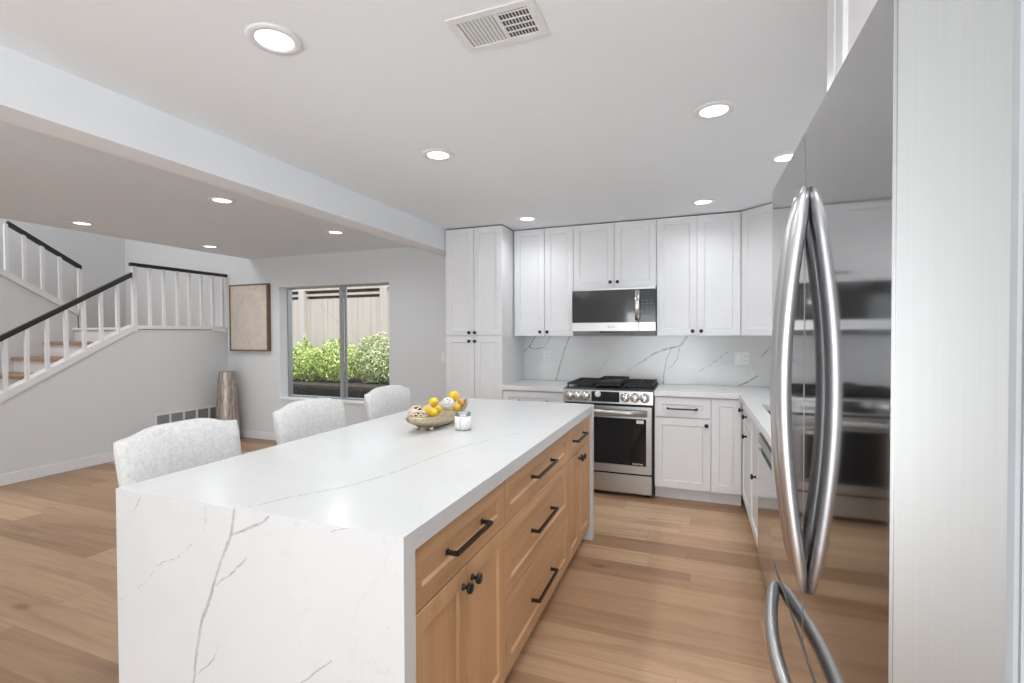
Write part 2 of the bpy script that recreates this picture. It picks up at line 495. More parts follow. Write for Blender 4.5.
def tube(bm, pts, r, seg=12, r2=None, up=None, caps=True):
    """sweep an ellipse along pts; r / r2 may be lists"""
    pts = [Vector(p) for p in pts]
    n = len(pts)
    rings = []
    for i, p in enumerate(pts):
        d = (pts[min(i + 1, n - 1)] - pts[max(i - 1, 0)]).normalized()
        if up is not None:
            u = Vector(up); u = (u - d * u.dot(d)).normalized(); v = d.cross(u)
        else:
            u, v = frame_axes(d)
        ra = r[i] if isinstance(r, (list, tuple)) else r
        rb = ra if r2 is None else (r2[i] if isinstance(r2, (list, tuple)) else r2)
        rings.append([bm.verts.new(p + u * (ra * math.cos(2 * math.pi * k / seg)) + v * (rb * math.sin(2 * math.pi * k / seg))) for k in range(seg)])
    for a, b in zip(rings[:-1], rings[1:]):
        for k in range(seg):
            f = bm.faces.new((a[k], a[(k + 1) % seg], b[(k + 1) % seg], b[k])); f.smooth = True
    if caps:
        bm.faces.new(rings[0][::-1]); bm.faces.new(rings[-1])

def lathe(bm, prof, center, axis=(0, 0, 1), seg=24, smooth=True):
    """prof: list of (radius, height) along axis"""
    c = Vector(center); ax = Vector(axis).normalized()
    u, v = frame_axes(ax)
    rings = []
    for r, h in prof:
        if r < 1e-6:
            rings.append([bm.verts.new(c + ax * h)])
        else:
            rings.append([bm.verts.new(c + ax * h + (u * math.cos(2 * math.pi * k / seg) + v * math.sin(2 * math.pi * k / seg)) * r) for k in range(seg)])
    for a, b in zip(rings[:-1], rings[1:]):
        if len(a) == 1 and len(b) == 1:
            continue
        for k in range(seg):
            if len(a) == 1:
                f = bm.faces.new((a[0], b[(k + 1) % seg], b[k]))
            elif len(b) == 1:
                f = bm.faces.new((a[k], a[(k + 1) % seg], b[0]))
            else:
                f = bm.faces.new((a[k], a[(k + 1) % seg], b[(k + 1) % seg], b[k]))
            f.smooth = smooth

def prism(bm, poly, axis, a0, a1):
    """extrude a 2-D polygon along x ('x': poly is (y,z)), y ((x,z)) or z ((x,y))"""
    def P(p, a):
        return {'x': (a, p[0], p[1]), 'y': (p[0], a, p[1]), 'z': (p[0], p[1], a)}[axis]
    A = [bm.verts.new(P(p, a0)) for p in poly]
    B = [bm.verts.new(P(p, a1)) for p in poly]
    n = len(poly)
    bm.faces.new(A); bm.faces.new(B[::-1])
    for i in range(n):
        bm.faces.new((A[i], B[i], B[(i + 1) % n], A[(i + 1) % n]))

def shaker(bm, O, U, V, N, W, H, frame=0.058, thick=0.02, recess=0.009, cham=0.006):
    """shaker panel; O lower corner of the front face, N outward normal"""
    O, U, V, N = Vector(O), Vector(U), Vector(V), Vector(N)
    def ring(inset, depth):
        return [bm.verts.new(O + U * a + V * b - N * depth) for a, b in ((inset, inset), (W - inset, inset), (W - inset, H - inset), (inset, H - inset))]
    e = 0.0018
    rb = ring(0, thick); r0 = ring(0, e); r1 = ring(e, 0); r2 = ring(frame, 0); r3 = ring(frame + cham, recess)
    for a, b in ((rb, r0), (r0, r1), (r1, r2), (r2, r3)):
        for i in range(4):
            bm.faces.new((a[i], a[(i + 1) % 4], b[(i + 1) % 4], b[i]))
    bm.faces.new(r3); bm.faces.new(rb[::-1])

def knob_shape(bm, P, N, r=0.016, proj=0.03):
    lathe(bm, [(0.0, 0.0), (r * 0.62, 0.0), (r * 0.62, 0.003), (r * 0.36, 0.006), (r * 0.36, proj * 0.5), (r * 0.95, proj * 0.62), (r, proj * 0.75), (r * 0.92, proj * 0.95), (r * 0.6, proj), (0, proj)], P, N, 20)

def pull_shape(bm, P0, P1, N, proj=0.034, t=0.0055):
    """square bar pull with two posts"""
    P0, P1, N = Vector(P0), Vector(P1), Vector(N)
    d = (P1 - P0).normalized(); w = N.cross(d)
    def bar(a, b, u, v):
        vs = []
        for p in (a, b):
            for s1, s2 in ((-1, -1), (1, -1), (1, 1), (-1, 1)):
                vs.append(bm.verts.new(p + u * (s1 * t) + v * (s2 * t)))
        bm.faces.new(vs[:4][::-1]); bm.faces.new(vs[4:])
        for i in range(4):
            bm.faces.new((vs[i], vs[(i + 1) % 4], vs[4 + (i + 1) % 4], vs[4 + i]))
    bar(P0 + N * proj - d * 0.004, P1 + N * proj + d * 0.004, N, w)
    for p in (P0, P1):
        bar(p, p + N * proj, d, w)
        q = p + N * 0.002
        bar(p, q, d * 1.6, w * 1.6)

def finish(name, bm, mat, parent=None, origin=None, smooth_angle=None):
    bmesh.ops.recalc_face_normals(bm, faces=bm.faces[:])
    if parent is not None:
        bmesh.ops.translate(bm, verts=bm.verts[:], vec=-world_loc(parent))
    elif origin is not None:
        bmesh.ops.translate(bm, verts=bm.verts[:], vec=-Vector(origin))
    me = bpy.data.meshes.new(name)
    bm.to_mesh(me); bm.free()
    o = bpy.data.objects.new(name, me)
    me.materials.append(M[mat] if isinstance(mat, str) else mat)
    COL.objects.link(o)
    if parent is not None:
        o.parent = parent
    elif origin is not None:
        o.location = origin
    return o

def world_loc(o):
    v = Vector(o.location)
    while o.parent is not None:
        o = o.parent
        v += Vector(o.location)
    return v

def part(parent, name, mat, build, label=None):
    bm = bmesh.new(); build(bm)
    o = finish(name, bm, mat, parent)
    if label:
        o['label'] = label
    return o

def thing(name, label, cat, loc, group=None):
    o = bpy.data.objects.new(name, None)
    o.empty_display_size = 0.1
    COL.objects.link(o); o.location = loc
    o['label'] = label; o['category'] = cat
    if group: o['group'] = group
    return o

def solo(name, mat, build, label, cat, origin, group=None):
    bm = bmesh.new(); build(bm)
    o = finish(name, bm, mat, None, origin)
    o['label'] = label; o['category'] = cat
    if group: o['group'] = group
    return o

def struct(name, mat, build, label=None, parent=None, cat=None):
    bm = bmesh.new(); build(bm)
    o = finish(name, bm, mat, parent)
    if parent is None:
        o['kind'] = 'structure'
        o['label'] = label; o['category'] = cat or name.split('_')[0]
    elif label:
        o['label'] = label
    return o

def copy_tree(o, parent=None):
    c = o.copy(); COL.objects.link(c); c.parent = parent
    for ch in list(o.children):
        copy_tree(ch, c)
    return c

def text_part(parent, name, body, size, loc, rot, mat, label=None):
    cu = bpy.data.curves.new(name, 'FONT')
    cu.body = body; cu.size = size; cu.extrude = 0.0004
    cu.align_x = 'CENTER'; cu.align_y = 'CENTER'
    tmp = bpy.data.objects.new(name + '_curve', cu)
    COL.objects.link(tmp)
    dg = bpy.context.evaluated_depsgraph_get()
    me = bpy.data.meshes.new_from_object(tmp.evaluated_get(dg))
    bpy.data.objects.remove(tmp)
    o = bpy.data.objects.new(name, me)
    me.materials.clear(); me.materials.append(M[mat])
    COL.objects.link(o)
    o.parent = parent
    o.location = Vector(loc) - world_loc(parent)
    o.rotation_euler = rot
    if label: o['label'] = label
    return o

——

Repeat the material above verbatim. Leave the pictures behind.

Write part 2 of the bpy script that recreates this picture. It picks up at line 495. More parts follow. Write for Blender 4.5.
def tube(bm, pts, r, seg=12, r2=None, up=None, caps=True):
    """sweep an ellipse along pts; r / r2 may be lists"""
    pts = [Vector(p) for p in pts]
    n = len(pts)
    rings = []
    for i, p in enumerate(pts):
        d = (pts[min(i + 1, n - 1)] - pts[max(i - 1, 0)]).normalized()
        if up is not None:
            u = Vector(up); u = (u - d * u.dot(d)).normalized(); v = d.cross(u)
        else:
            u, v = frame_axes(d)
        ra = r[i] if isinstance(r, (list, tuple)) else r
        rb = ra if r2 is None else (r2[i] if isinstance(r2, (list, tuple)) else r2)
        rings.append([bm.verts.new(p + u * (ra * math.cos(2 * math.pi * k / seg)) + v * (rb * math.sin(2 * math.pi * k / seg))) for k in range(seg)])
    for a, b in zip(rings[:-1], rings[1:]):
        for k in range(seg):
            f = bm.faces.new((a[k], a[(k + 1) % seg], b[(k + 1) % seg], b[k])); f.smooth = True
    if caps:
        bm.faces.new(rings[0][::-1]); bm.faces.new(rings[-1])

def lathe(bm, prof, center, axis=(0, 0, 1), seg=24, smooth=True):
    """prof: list of (radius, height) along axis"""
    c = Vector(center); ax = Vector(axis).normalized()
    u, v = frame_axes(ax)
    rings = []
    for r, h in prof:
        if r < 1e-6:
            rings.append([bm.verts.new(c + ax * h)])
        else:
            rings.append([bm.verts.new(c + ax * h + (u * math.cos(2 * math.pi * k / seg) + v * math.sin(2 * math.pi * k / seg)) * r) for k in range(seg)])
    for a, b in zip(rings[:-1], rings[1:]):
        if len(a) == 1 and len(b) == 1:
            continue
        for k in range(seg):
            if len(a) == 1:
                f = bm.faces.new((a[0], b[(k + 1) % seg], b[k]))
            elif len(b) == 1:
                f = bm.faces.new((a[k], a[(k + 1) % seg], b[0]))
            else:
                f = bm.faces.new((a[k], a[(k + 1) % seg], b[(k + 1) % seg], b[k]))
            f.smooth = smooth

def prism(bm, poly, axis, a0, a1):
    """extrude a 2-D polygon along x ('x': poly is (y,z)), y ((x,z)) or z ((x,y))"""
    def P(p, a):
        return {'x': (a, p[0], p[1]), 'y': (p[0], a, p[1]), 'z': (p[0], p[1], a)}[axis]
    A = [bm.verts.new(P(p, a0)) for p in poly]
    B = [bm.verts.new(P(p, a1)) for p in poly]
    n = len(poly)
    bm.faces.new(A); bm.faces.new(B[::-1])
    for i in range(n):
        bm.faces.new((A[i], B[i], B[(i + 1) % n], A[(i + 1) % n]))

def shaker(bm, O, U, V, N, W, H, frame=0.058, thick=0.02, recess=0.009, cham=0.006):
    """shaker panel; O lower corner of the front face, N outward normal"""
    O, U, V, N = Vector(O), Vector(U), Vector(V), Vector(N)
    def ring(inset, depth):
        return [bm.verts.new(O + U * a + V * b - N * depth) for a, b in ((inset, inset), (W - inset, inset), (W - inset, H - inset), (inset, H - inset))]
    e = 0.0018
    rb = ring(0, thick); r0 = ring(0, e); r1 = ring(e, 0); r2 = ring(frame, 0); r3 = ring(frame + cham, recess)
    for a, b in ((rb, r0), (r0, r1), (r1, r2), (r2, r3)):
        for i in range(4):
            bm.faces.new((a[i], a[(i + 1) % 4], b[(i + 1) % 4], b[i]))
    bm.faces.new(r3); bm.faces.new(rb[::-1])

def knob_shape(bm, P, N, r=0.016, proj=0.03):
    lathe(bm, [(0.0, 0.0), (r * 0.62, 0.0), (r * 0.62, 0.003), (r * 0.36, 0.006), (r * 0.36, proj * 0.5), (r * 0.95, proj * 0.62), (r, proj * 0.75), (r * 0.92, proj * 0.95), (r * 0.6, proj), (0, proj)], P, N, 20)

def pull_shape(bm, P0, P1, N, proj=0.034, t=0.0055):
    """square bar pull with two posts"""
    P0, P1, N = Vector(P0), Vector(P1), Vector(N)
    d = (P1 - P0).normalized(); w = N.cross(d)
    def bar(a, b, u, v):
        vs = []
        for p in (a, b):
            for s1, s2 in ((-1, -1), (1, -1), (1, 1), (-1, 1)):
                vs.append(bm.verts.new(p + u * (s1 * t) + v * (s2 * t)))
        bm.faces.new(vs[:4][::-1]); bm.faces.new(vs[4:])
        for i in range(4):
            bm.faces.new((vs[i], vs[(i + 1) % 4], vs[4 + (i + 1) % 4], vs[4 + i]))
    bar(P0 + N * proj - d * 0.004, P1 + N * proj + d * 0.004, N, w)
    for p in (P0, P1):
        bar(p, p + N * proj, d, w)
        q = p + N * 0.002
        bar(p, q, d * 1.6, w * 1.6)

def finish(name, bm, mat, parent=None, origin=None, smooth_angle=None):
    bmesh.ops.recalc_face_normals(bm, faces=bm.faces[:])
    if parent is not None:
        bmesh.ops.translate(bm, verts=bm.verts[:], vec=-world_loc(parent))
    elif origin is not None:
        bmesh.ops.translate(bm, verts=bm.verts[:], vec=-Vector(origin))
    me = bpy.data.meshes.new(name)
    bm.to_mesh(me); bm.free()
    o = bpy.data.objects.new(name, me)
    me.materials.append(M[mat] if isinstance(mat, str) else mat)
    COL.objects.link(o)
    if parent is not None:
        o.parent = parent
    elif origin is not None:
        o.location = origin
    return o

def world_loc(o):
    v = Vector(o.location)
    while o.parent is not None:
        o = o.parent
        v += Vector(o.location)
    return v

def part(parent, name, mat, build, label=None):
    bm = bmesh.new(); build(bm)
    o = finish(name, bm, mat, parent)
    if label:
        o['label'] = label
    return o

def thing(name, label, cat, loc, group=None):
    o = bpy.data.objects.new(name, None)
    o.empty_display_size = 0.1
    COL.objects.link(o); o.location = loc
    o['label'] = label; o['category'] = cat
    if group: o['group'] = group
    return o

def solo(name, mat, build, label, cat, origin, group=None):
    bm = bmesh.new(); build(bm)
    o = finish(name, bm, mat, None, origin)
    o['label'] = label; o['category'] = cat
    if group: o['group'] = group
    return o

def struct(name, mat, build, label=None, parent=None, cat=None):
    bm = bmesh.new(); build(bm)
    o = finish(name, bm, mat, parent)
    if parent is None:
        o['kind'] = 'structure'
        o['label'] = label; o['category'] = cat or name.split('_')[0]
    elif label:
        o['label'] = label
    return o

def copy_tree(o, parent=None):
    c = o.copy(); COL.objects.link(c); c.parent = parent
    for ch in list(o.children):
        copy_tree(ch, c)
    return c

def text_part(parent, name, body, size, loc, rot, mat, label=None):
    cu = bpy.data.curves.new(name, 'FONT')
    cu.body = body; cu.size = size; cu.extrude = 0.0004
    cu.align_x = 'CENTER'; cu.align_y = 'CENTER'
    tmp = bpy.data.objects.new(name + '_curve', cu)
    COL.objects.link(tmp)
    dg = bpy.context.evaluated_depsgraph_get()
    me = bpy.data.meshes.new_from_object(tmp.evaluated_get(dg))
    bpy.data.objects.remove(tmp)
    o = bpy.data.objects.new(name, me)
    me.materials.clear(); me.materials.append(M[mat])
    COL.objects.link(o)
    o.parent = parent
    o.location = Vector(loc) - world_loc(parent)
    o.rotation_euler = rot
    if label: o['label'] = label
    return o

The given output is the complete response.